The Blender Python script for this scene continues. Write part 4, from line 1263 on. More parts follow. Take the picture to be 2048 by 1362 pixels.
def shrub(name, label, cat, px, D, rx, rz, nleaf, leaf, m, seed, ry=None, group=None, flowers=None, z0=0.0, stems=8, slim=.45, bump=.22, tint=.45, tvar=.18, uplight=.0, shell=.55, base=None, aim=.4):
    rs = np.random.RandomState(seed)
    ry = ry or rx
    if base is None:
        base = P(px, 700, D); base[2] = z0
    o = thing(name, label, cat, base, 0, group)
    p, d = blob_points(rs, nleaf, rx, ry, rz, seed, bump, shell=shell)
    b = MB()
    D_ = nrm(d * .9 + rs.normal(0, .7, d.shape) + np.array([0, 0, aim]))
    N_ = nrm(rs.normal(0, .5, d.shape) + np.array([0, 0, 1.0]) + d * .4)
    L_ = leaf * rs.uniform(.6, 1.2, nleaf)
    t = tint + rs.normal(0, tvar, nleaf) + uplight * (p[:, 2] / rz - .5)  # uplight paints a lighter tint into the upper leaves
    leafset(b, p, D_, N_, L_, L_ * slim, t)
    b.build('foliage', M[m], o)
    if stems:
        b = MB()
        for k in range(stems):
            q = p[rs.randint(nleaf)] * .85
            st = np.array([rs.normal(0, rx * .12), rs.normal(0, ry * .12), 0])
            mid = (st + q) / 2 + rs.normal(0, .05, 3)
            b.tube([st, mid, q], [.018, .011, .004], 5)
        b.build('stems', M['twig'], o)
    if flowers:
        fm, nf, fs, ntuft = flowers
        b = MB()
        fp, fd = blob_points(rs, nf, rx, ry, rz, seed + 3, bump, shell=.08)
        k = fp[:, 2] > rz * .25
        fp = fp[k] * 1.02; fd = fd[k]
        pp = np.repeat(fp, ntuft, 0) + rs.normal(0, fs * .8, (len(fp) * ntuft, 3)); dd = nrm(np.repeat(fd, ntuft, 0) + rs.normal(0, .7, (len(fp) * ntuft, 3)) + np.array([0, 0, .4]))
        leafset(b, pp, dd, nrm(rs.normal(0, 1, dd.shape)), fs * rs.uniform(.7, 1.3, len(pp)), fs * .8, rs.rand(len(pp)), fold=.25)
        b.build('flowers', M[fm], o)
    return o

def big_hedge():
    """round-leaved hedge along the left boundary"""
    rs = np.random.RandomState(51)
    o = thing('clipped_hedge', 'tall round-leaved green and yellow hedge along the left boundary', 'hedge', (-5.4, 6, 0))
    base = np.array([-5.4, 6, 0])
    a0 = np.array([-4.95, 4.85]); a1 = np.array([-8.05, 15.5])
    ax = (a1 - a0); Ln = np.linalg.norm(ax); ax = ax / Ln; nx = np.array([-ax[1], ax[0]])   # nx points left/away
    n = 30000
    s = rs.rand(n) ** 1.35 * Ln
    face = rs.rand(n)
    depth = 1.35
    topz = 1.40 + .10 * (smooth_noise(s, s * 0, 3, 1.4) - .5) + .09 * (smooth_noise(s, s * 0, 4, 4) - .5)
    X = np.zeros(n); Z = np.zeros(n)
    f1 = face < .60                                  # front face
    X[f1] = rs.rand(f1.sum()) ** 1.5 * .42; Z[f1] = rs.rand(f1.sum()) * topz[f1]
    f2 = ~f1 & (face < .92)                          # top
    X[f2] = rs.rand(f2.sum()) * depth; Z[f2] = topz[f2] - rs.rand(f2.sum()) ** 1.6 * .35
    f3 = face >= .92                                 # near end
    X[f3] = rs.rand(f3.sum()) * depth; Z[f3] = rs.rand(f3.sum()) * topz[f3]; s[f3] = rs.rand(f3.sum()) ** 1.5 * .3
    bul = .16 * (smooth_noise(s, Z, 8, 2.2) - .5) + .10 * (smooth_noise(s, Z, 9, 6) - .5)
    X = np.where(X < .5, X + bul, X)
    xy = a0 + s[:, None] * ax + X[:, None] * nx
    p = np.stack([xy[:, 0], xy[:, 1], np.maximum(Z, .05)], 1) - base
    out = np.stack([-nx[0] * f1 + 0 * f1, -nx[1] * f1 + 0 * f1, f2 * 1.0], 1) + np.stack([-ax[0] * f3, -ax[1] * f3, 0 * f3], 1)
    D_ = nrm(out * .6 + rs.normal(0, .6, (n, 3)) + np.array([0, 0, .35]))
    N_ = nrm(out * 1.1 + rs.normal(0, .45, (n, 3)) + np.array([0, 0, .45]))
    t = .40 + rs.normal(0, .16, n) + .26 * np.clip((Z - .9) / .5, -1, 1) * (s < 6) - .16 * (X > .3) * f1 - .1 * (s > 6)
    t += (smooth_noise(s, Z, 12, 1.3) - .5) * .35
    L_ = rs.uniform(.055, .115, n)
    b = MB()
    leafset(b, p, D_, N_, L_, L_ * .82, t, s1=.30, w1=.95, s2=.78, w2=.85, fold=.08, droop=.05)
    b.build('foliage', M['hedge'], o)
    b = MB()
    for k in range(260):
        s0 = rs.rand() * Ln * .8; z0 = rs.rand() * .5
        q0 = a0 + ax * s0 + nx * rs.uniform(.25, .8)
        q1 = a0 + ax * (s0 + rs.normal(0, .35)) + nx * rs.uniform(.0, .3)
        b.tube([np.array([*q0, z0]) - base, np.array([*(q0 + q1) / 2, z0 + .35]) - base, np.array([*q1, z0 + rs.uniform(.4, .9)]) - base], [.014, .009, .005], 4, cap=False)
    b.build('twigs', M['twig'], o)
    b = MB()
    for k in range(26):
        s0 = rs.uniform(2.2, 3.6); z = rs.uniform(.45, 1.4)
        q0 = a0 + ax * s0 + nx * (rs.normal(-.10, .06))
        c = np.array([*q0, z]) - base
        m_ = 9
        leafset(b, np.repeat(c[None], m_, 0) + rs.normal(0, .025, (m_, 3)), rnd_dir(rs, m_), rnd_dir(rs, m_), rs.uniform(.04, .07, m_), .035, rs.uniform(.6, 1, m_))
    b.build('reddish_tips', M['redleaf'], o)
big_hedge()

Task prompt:
Write out each line of the data above again, exactly as given.

Written answer:
The Blender Python script for this scene continues. Write part 4, from line 1263 on. More parts follow. Take the picture to be 2048 by 1362 pixels.
def shrub(name, label, cat, px, D, rx, rz, nleaf, leaf, m, seed, ry=None, group=None, flowers=None, z0=0.0, stems=8, slim=.45, bump=.22, tint=.45, tvar=.18, uplight=.0, shell=.55, base=None, aim=.4):
    rs = np.random.RandomState(seed)
    ry = ry or rx
    if base is None:
        base = P(px, 700, D); base[2] = z0
    o = thing(name, label, cat, base, 0, group)
    p, d = blob_points(rs, nleaf, rx, ry, rz, seed, bump, shell=shell)
    b = MB()
    D_ = nrm(d * .9 + rs.normal(0, .7, d.shape) + np.array([0, 0, aim]))
    N_ = nrm(rs.normal(0, .5, d.shape) + np.array([0, 0, 1.0]) + d * .4)
    L_ = leaf * rs.uniform(.6, 1.2, nleaf)
    t = tint + rs.normal(0, tvar, nleaf) + uplight * (p[:, 2] / rz - .5)  # uplight paints a lighter tint into the upper leaves
    leafset(b, p, D_, N_, L_, L_ * slim, t)
    b.build('foliage', M[m], o)
    if stems:
        b = MB()
        for k in range(stems):
            q = p[rs.randint(nleaf)] * .85
            st = np.array([rs.normal(0, rx * .12), rs.normal(0, ry * .12), 0])
            mid = (st + q) / 2 + rs.normal(0, .05, 3)
            b.tube([st, mid, q], [.018, .011, .004], 5)
        b.build('stems', M['twig'], o)
    if flowers:
        fm, nf, fs, ntuft = flowers
        b = MB()
        fp, fd = blob_points(rs, nf, rx, ry, rz, seed + 3, bump, shell=.08)
        k = fp[:, 2] > rz * .25
        fp = fp[k] * 1.02; fd = fd[k]
        pp = np.repeat(fp, ntuft, 0) + rs.normal(0, fs * .8, (len(fp) * ntuft, 3)); dd = nrm(np.repeat(fd, ntuft, 0) + rs.normal(0, .7, (len(fp) * ntuft, 3)) + np.array([0, 0, .4]))
        leafset(b, pp, dd, nrm(rs.normal(0, 1, dd.shape)), fs * rs.uniform(.7, 1.3, len(pp)), fs * .8, rs.rand(len(pp)), fold=.25)
        b.build('flowers', M[fm], o)
    return o

def big_hedge():
    """round-leaved hedge along the left boundary"""
    rs = np.random.RandomState(51)
    o = thing('clipped_hedge', 'tall round-leaved green and yellow hedge along the left boundary', 'hedge', (-5.4, 6, 0))
    base = np.array([-5.4, 6, 0])
    a0 = np.array([-4.95, 4.85]); a1 = np.array([-8.05, 15.5])
    ax = (a1 - a0); Ln = np.linalg.norm(ax); ax = ax / Ln; nx = np.array([-ax[1], ax[0]])   # nx points left/away
    n = 30000
    s = rs.rand(n) ** 1.35 * Ln
    face = rs.rand(n)
    depth = 1.35
    topz = 1.40 + .10 * (smooth_noise(s, s * 0, 3, 1.4) - .5) + .09 * (smooth_noise(s, s * 0, 4, 4) - .5)
    X = np.zeros(n); Z = np.zeros(n)
    f1 = face < .60                                  # front face
    X[f1] = rs.rand(f1.sum()) ** 1.5 * .42; Z[f1] = rs.rand(f1.sum()) * topz[f1]
    f2 = ~f1 & (face < .92)                          # top
    X[f2] = rs.rand(f2.sum()) * depth; Z[f2] = topz[f2] - rs.rand(f2.sum()) ** 1.6 * .35
    f3 = face >= .92                                 # near end
    X[f3] = rs.rand(f3.sum()) * depth; Z[f3] = rs.rand(f3.sum()) * topz[f3]; s[f3] = rs.rand(f3.sum()) ** 1.5 * .3
    bul = .16 * (smooth_noise(s, Z, 8, 2.2) - .5) + .10 * (smooth_noise(s, Z, 9, 6) - .5)
    X = np.where(X < .5, X + bul, X)
    xy = a0 + s[:, None] * ax + X[:, None] * nx
    p = np.stack([xy[:, 0], xy[:, 1], np.maximum(Z, .05)], 1) - base
    out = np.stack([-nx[0] * f1 + 0 * f1, -nx[1] * f1 + 0 * f1, f2 * 1.0], 1) + np.stack([-ax[0] * f3, -ax[1] * f3, 0 * f3], 1)
    D_ = nrm(out * .6 + rs.normal(0, .6, (n, 3)) + np.array([0, 0, .35]))
    N_ = nrm(out * 1.1 + rs.normal(0, .45, (n, 3)) + np.array([0, 0, .45]))
    t = .40 + rs.normal(0, .16, n) + .26 * np.clip((Z - .9) / .5, -1, 1) * (s < 6) - .16 * (X > .3) * f1 - .1 * (s > 6)
    t += (smooth_noise(s, Z, 12, 1.3) - .5) * .35
    L_ = rs.uniform(.055, .115, n)
    b = MB()
    leafset(b, p, D_, N_, L_, L_ * .82, t, s1=.30, w1=.95, s2=.78, w2=.85, fold=.08, droop=.05)
    b.build('foliage', M['hedge'], o)
    b = MB()
    for k in range(260):
        s0 = rs.rand() * Ln * .8; z0 = rs.rand() * .5
        q0 = a0 + ax * s0 + nx * rs.uniform(.25, .8)
        q1 = a0 + ax * (s0 + rs.normal(0, .35)) + nx * rs.uniform(.0, .3)
        b.tube([np.array([*q0, z0]) - base, np.array([*(q0 + q1) / 2, z0 + .35]) - base, np.array([*q1, z0 + rs.uniform(.4, .9)]) - base], [.014, .009, .005], 4, cap=False)
    b.build('twigs', M['twig'], o)
    b = MB()
    for k in range(26):
        s0 = rs.uniform(2.2, 3.6); z = rs.uniform(.45, 1.4)
        q0 = a0 + ax * s0 + nx * (rs.normal(-.10, .06))
        c = np.array([*q0, z]) - base
        m_ = 9
        leafset(b, np.repeat(c[None], m_, 0) + rs.normal(0, .025, (m_, 3)), rnd_dir(rs, m_), rnd_dir(rs, m_), rs.uniform(.04, .07, m_), .035, rs.uniform(.6, 1, m_))
    b.build('reddish_tips', M['redleaf'], o)
big_hedge()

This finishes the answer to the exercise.